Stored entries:

☆ ☆ ☆ ☆ ☆

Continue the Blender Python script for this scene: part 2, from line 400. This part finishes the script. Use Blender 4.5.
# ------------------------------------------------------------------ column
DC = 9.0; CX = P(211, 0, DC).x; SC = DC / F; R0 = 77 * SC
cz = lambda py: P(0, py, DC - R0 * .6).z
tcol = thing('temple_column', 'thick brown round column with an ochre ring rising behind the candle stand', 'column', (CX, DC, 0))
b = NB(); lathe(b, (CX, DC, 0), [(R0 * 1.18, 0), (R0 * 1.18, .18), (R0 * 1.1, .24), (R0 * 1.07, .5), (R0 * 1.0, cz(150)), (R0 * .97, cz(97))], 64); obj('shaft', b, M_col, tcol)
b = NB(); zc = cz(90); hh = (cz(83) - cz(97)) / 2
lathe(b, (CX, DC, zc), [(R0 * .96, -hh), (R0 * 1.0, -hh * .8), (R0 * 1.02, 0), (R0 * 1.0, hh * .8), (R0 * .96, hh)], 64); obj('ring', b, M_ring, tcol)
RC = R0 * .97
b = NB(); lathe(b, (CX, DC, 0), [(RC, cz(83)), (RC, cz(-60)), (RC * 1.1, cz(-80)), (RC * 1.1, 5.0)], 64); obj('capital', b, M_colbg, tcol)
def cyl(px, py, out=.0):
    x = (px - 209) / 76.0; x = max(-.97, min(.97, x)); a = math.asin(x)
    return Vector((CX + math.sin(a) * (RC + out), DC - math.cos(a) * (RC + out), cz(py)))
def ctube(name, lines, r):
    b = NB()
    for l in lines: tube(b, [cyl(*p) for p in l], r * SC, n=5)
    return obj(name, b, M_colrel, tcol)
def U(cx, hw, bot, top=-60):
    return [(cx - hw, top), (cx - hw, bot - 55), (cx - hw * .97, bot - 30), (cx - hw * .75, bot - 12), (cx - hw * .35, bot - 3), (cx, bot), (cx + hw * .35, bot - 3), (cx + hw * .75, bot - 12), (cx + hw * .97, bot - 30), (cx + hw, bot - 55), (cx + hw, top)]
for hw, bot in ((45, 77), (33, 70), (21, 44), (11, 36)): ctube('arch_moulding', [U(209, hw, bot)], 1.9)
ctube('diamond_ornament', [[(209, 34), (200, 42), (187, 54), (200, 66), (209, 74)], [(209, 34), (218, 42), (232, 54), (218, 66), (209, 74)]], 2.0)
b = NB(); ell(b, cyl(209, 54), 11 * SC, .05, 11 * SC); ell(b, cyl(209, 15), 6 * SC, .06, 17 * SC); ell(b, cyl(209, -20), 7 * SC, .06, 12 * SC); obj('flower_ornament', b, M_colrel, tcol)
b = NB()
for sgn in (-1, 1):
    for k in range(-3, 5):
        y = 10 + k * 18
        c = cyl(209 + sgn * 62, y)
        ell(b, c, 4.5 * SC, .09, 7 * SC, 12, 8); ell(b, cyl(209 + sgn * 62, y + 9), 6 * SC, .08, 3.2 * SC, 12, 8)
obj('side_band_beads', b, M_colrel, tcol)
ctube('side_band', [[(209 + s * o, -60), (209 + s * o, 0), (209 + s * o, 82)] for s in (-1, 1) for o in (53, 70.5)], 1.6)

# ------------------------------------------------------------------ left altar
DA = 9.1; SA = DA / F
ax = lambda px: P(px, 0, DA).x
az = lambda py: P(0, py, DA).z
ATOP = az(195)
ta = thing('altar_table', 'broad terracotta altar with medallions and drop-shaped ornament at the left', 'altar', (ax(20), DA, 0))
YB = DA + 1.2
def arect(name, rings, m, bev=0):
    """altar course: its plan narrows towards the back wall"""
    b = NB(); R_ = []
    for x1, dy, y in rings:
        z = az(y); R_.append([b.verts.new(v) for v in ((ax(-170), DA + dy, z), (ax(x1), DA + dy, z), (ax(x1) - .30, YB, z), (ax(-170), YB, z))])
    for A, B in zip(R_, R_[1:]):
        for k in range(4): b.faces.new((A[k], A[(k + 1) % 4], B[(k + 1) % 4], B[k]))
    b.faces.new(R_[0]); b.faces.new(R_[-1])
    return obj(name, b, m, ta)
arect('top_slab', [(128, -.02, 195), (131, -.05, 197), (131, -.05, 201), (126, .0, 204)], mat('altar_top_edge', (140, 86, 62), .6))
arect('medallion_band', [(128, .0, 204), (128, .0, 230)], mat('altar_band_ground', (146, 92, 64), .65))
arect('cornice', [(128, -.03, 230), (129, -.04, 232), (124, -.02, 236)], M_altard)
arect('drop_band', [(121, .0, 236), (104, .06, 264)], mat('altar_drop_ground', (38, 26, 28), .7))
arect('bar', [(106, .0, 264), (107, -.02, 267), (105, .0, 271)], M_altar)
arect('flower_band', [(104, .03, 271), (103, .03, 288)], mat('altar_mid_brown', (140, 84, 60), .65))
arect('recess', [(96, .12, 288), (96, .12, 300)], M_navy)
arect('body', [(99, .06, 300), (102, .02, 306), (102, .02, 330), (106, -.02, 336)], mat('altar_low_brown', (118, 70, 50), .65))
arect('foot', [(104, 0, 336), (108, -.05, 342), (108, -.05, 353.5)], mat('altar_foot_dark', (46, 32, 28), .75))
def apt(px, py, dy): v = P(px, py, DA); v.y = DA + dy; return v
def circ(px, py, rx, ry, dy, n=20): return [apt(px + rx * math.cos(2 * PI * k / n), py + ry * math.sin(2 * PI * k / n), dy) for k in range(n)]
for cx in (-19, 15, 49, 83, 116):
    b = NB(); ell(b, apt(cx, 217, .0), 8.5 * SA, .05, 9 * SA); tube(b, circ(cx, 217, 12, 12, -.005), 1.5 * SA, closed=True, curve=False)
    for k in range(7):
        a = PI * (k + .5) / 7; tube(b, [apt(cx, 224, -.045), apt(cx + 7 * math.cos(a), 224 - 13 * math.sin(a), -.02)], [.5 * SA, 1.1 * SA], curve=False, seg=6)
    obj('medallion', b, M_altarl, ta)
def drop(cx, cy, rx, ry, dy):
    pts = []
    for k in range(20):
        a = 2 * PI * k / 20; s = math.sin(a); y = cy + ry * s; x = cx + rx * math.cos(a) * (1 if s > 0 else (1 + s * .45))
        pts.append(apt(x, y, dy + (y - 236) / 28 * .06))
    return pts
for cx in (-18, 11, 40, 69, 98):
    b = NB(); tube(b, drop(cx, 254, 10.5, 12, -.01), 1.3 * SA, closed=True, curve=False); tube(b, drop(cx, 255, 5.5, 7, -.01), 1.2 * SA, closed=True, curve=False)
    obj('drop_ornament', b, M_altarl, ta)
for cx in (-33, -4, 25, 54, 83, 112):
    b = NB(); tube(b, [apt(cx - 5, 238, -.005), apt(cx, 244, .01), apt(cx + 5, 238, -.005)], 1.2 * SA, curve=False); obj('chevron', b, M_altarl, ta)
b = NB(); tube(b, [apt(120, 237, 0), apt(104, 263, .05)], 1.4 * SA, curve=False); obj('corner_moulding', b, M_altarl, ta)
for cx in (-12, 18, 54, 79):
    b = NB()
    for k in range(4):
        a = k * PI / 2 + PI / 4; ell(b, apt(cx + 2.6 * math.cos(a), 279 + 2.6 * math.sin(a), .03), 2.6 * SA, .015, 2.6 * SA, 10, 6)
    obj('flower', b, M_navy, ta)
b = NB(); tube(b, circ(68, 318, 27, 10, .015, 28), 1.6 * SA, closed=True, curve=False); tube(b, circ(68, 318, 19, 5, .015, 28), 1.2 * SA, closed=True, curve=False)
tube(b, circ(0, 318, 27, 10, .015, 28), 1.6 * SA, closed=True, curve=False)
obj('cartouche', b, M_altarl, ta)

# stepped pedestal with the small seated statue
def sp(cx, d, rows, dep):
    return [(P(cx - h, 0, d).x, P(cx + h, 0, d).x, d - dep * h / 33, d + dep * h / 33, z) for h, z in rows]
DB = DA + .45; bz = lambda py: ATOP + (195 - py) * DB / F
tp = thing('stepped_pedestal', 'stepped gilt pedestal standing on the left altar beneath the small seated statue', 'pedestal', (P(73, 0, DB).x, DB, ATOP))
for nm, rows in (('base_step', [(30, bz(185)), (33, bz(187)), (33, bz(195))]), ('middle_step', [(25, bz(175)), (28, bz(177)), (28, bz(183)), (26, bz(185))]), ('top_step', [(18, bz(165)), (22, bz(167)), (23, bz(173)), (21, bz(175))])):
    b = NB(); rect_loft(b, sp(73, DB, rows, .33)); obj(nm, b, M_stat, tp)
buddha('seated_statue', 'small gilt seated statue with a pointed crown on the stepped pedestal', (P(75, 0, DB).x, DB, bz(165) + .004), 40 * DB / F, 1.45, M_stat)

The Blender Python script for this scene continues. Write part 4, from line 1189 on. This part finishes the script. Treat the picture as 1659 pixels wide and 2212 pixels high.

☆ ☆ ☆ ☆ ☆

_What is asked_
Every line in the data that holds "Python" should be copied out.

_Problem solution_
Continue the Blender Python script for this scene: part 2, from line 400. This part finishes the script. Use Blender 4.5.
The Blender Python script for this scene continues. Write part 4, from line 1189 on. This part finishes the script. Treat the picture as 1659 pixels wide and 2212 pixels high.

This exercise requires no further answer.